И пробил час! — я вышел на середину комнаты, Дина положила ладонь на мою грудь и тихо спросила, что я чувствую, «дарагой», идет ли тепло. Я вслушался в себя и осторожно пожал плечами. «А теперь? — мягко спросила Дина, сильнее нажав ладонь, и через секунду добавила вкрадчивым голосом: — Горячо, да?»
Что вам сказать, уважаемый читатель? Возможно, описывая сейчас во всех подробностях мои тогдашние ощущения, стараясь быть при этом откровенным и беспощадным по отношению к самому себе, а к Дине как минимум доброжелательным, я хоть немного подскажу специалистам, интересующимся проблемой биополя, путь к разгадке того, что они называют «Дина-эффектом».
Но прежде напомню один эпизод из документального фильма, недавно промелькнувшего по Центральному телевидению; фильм, если не ошибаюсь, посвящен механизму взаимоотношений коллектива и личности. Эпизод такой. Десять малышей со слюнявчиками на груди сидели за большим овальным столом и с аппетитом уписывали манную кашу. Мы, зрители, были заранее уведомлены ведущим, что в девяти тарелках каша посахарена, а в десятой коварным образом посолена, причем густо, и наше внимание, естественно, концентрировалось на этом десятом, волею случая избранном героем эксперимента. Бедный малыш тем временем глядел на своих товарищей с совершеннейшим недоумением, потому что не мог понять, как они, причмокивая и облизываясь, едят эту гадость, от которой его воротило. Но самое поразительное заключалось в том, что и он, и, разумеется, мы все с ужасом ждали момента, когда нужно будет отвечать на вопрос ведущего: «Вкусная каша, сладкая?» Дети один за другим дружно и весело говорили: «Сла-а-адкая!», и, по мере того как очередь приближалась, малыш все более втягивал голову в плечи и затравленно озирался, — вы представляете себе, как был богат и многообразен спектр его недетских ощущений? И вот, давясь и кашляя, он безропотно сдается всепобеждающей силе коллективного мнения и, опустив глаза в тарелку, шепчет: «Сла-а-адкая» — к великому удовлетворению устроителей эксперимента и почему-то нашему.

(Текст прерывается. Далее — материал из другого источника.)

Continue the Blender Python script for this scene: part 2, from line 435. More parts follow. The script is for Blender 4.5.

Я был примерно в той же ситуации. За несколько часов, в течение которых Дина Джанелидзе продержала меня в числе зрителей, по меньшей мере полтора десятка человек на вопрос: «Чувствуете тепло?» — мгновенно отвечали: «Чувствуем!», и когда Дина, нагнетая атмосферу, спрашивала: «А теперь, дорогой, правда, горячо? Очень?» — не просто говорили в ответ, а буквально вопили: «Очень!» Я их не осуждаю прежде всего потому, что далек от мысли абсолютизировать собственные ощущения, не говоря уже о том, что их «каша» могла быть и в самом деле «сладкой». Одно могу с уверенностью утверждать: лично я никакого тепла не почувствовал и на том стою, хоть режьте меня на куски.

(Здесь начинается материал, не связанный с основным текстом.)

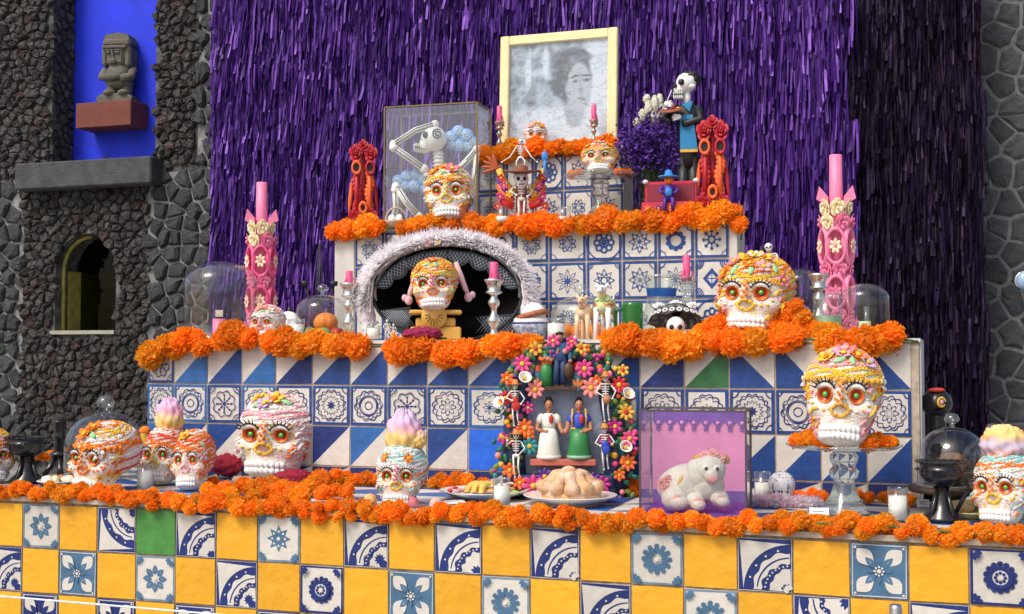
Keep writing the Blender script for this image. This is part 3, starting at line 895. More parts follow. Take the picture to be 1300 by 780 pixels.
garland('marigold garland along the front edge of the upper rosette step',
        edge([424, 470, 505, 560, 610, 660, 690, 740, 800, 850, 900, 938], [292, 288, 290, 284, 286, 287, 284, 281, 280, 277, 275, 273], D3, -.02), .050, .055, .3)
garland('short tail of marigolds hanging at the right corner of the upper step', [at(938, 270, D3 - .01), at(942, 285, D3 - .01), at(941, 305, D3 - .01)], .036, .05, .3)
garland('marigold garland hanging on the topmost block under the portrait',
        edge([606, 640, 680, 730, 786], [196, 192, 190, 188, 186], D4, -.02), .044, .046, .3, 2)
def T1p(px, py): return on(px, py, T1)
back = [T1p(x, y) + Vector((0, 0, .02)) for x, y in ((290, 609), (345, 612), (420, 612), (470, 615))]
def backrow(x0, x1, n): return [Vector((lerp(at(x0, 600, D2 - .05).x, at(x1, 600, D2 - .05).x, k / n), D2 - .05, T1 + .022)) for k in range(n + 1)]
garland('low marigold garland at the foot of the middle step beside the tall skull', backrow(430, 620, 4), .03, .042, .3)
garland('low marigold garland behind the glass cake stand on the table', backrow(985, 1165, 4), .026, .034, .3)
garland('low marigold garland right of the clay tree at the step foot', backrow(765, 815, 2), .034, .04, .5, 2)
garland('low marigold garland behind the black clay vessels at the far left', [T1p(x, y) + Vector((0, 0, .02)) for x, y in ((28, 583), (60, 582), (100, 579))], .022, .03, .5, 2)

rs = random.Random(77); b = MB()
for _ in range(900):                       # torn petals lying along the table edge
    px = rs.uniform(-20, 1310); x = at(px, 650, D1).x; q = Vector((x, D1 + abs(rs.gauss(0, .05)) - .01, T1 + .004)); a = rs.uniform(0, 6.28); l = rs.uniform(.008, .016)
    d = Vector((math.cos(a), math.sin(a), rs.uniform(0, .5))) * l; e = Vector((-math.sin(a), math.cos(a), rs.uniform(0, .3))) * l * .4
    b.add([q - e * .5, q + d * .6 - e, q + d, q + d * .6 + e, q + e * .5], [(0, 1, 2, 3, 4)], m_mar if rs.random() < .6 else m_mar2, smooth=False)
tag(b.build('marigold_petals'), 'loose torn marigold petals strewn on the lowest table edge', 'petals', kind='stuff')
# ================================================================ OBJECT BUILDERS
def fcam(p): return math.atan2(-p[0], p[1])        # rotation that turns local -y to the camera
m_sugar = mat('sugar_white', (.80, .76, .68), .7, var=.06, scale=20, bump=.25, bscale=80, sss=.15)
m_sugarw = mat('sugar_bright', (.86, .85, .82), .6, var=.04, bump=.15, bscale=90, sss=.1)
def _painted():
    m, nt, bs = _princ('sugar_painted'); N, L = nt.nodes, nt.links
    tc = N.new('ShaderNodeTexCoord'); oi = N.new('ShaderNodeObjectInfo'); mu = N.new('ShaderNodeMath'); mu.operation = 'MULTIPLY'; mu.inputs[1].default_value = 40
    L.new(oi.outputs['Random'], mu.inputs[0])
    nz = N.new('ShaderNodeTexNoise'); nz.noise_dimensions = '4D'; nz.inputs['Scale'].default_value = 4.5; nz.inputs['Detail'].default_value = 3
    L.new(tc.outputs['Object'], nz.inputs['Vector']); L.new(mu.outputs[0], nz.inputs['W'])
    cr = N.new('ShaderNodeValToRGB'); L.new(nz.outputs['Fac'], cr.inputs[0])
    W_ = (.78, .74, .66)
    stops = [(.0, W_), (.36, (.80, .60, .30)), (.42, W_), (.52, W_), (.57, (.80, .48, .44)), (.62, W_), (.68, (.82, .45, .16)), (.8, W_)]
    cr.color_ramp.elements[0].color = (*stops[0][1], 1); cr.color_ramp.elements[1].color = (*stops[-1][1], 1)
    for p_, c_ in stops[1:-1]: e = cr.color_ramp.elements.new(p_); e.color = (*c_, 1)
    L.new(cr.outputs[0], bs.inputs['Base Color']); bs.inputs['Roughness'].default_value = .75; bs.inputs['Subsurface Weight'].default_value = .12; bs.inputs['Subsurface Radius'].default_value = (.01, .006, .004)
    nb = N.new('ShaderNodeTexNoise'); nb.inputs['Scale'].default_value = 45; nb.inputs['Detail'].default_value = 6; L.new(tc.outputs['Object'], nb.inputs['Vector'])
    bp = N.new('ShaderNodeBump'); bp.inputs['Strength'].default_value = .45; bp.inputs['Distance'].default_value = .02; L.new(nb.outputs['Fac'], bp.inputs['Height']); L.new(bp.outputs[0], bs.inputs['Normal'])
    return m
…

Однако была ли у меня возможность публично признаться в этом? Наверное, была. Читателю, глядящему на ситуацию «сбоку», она вообще кажется проще и разрешимее, тем более что я не малыш со слюнявчиком на груди и крестить своих внуков ни с Диной, ни с кем из присутствующих в комнате мне не предстояло. Но оказались бы вы на моем месте, уважаемые товарищи, хотел бы я послушать, какие вы пели бы песни! Я и сейчас, защищенный от той обстановки минувшим временем, письменным столом и искренним желанием говорить правду, и то испытываю кое-какие трудности — а тогда?
Кто ответит мне на вопрос, почему даже самые принципиальные люди, внутренне содрогаясь, прилюдно восхищаются тем, что про себя хулят, но что вызывает одобрение большинства? И почему они, подчиняясь той же технологии конформизма, прилюдно ругают то, что им тайно нравится? А вы, читатель, никогда не трактовали «соленую» действительность как «сладкую»? Слаб человек, вот уж воистину! И тот из вас имеет право бросить в меня камень, кто находил в себе мужество, оказавшись в положении, аналогичном моему, поступить иначе. Поверьте: любому человеку, сидящему перед Диной, пришлось бы затратить на конфронтацию с ней куда больше нравственных сил, нежели на согласие; цвет стаи всегда был экономичнее цвета белой вороны.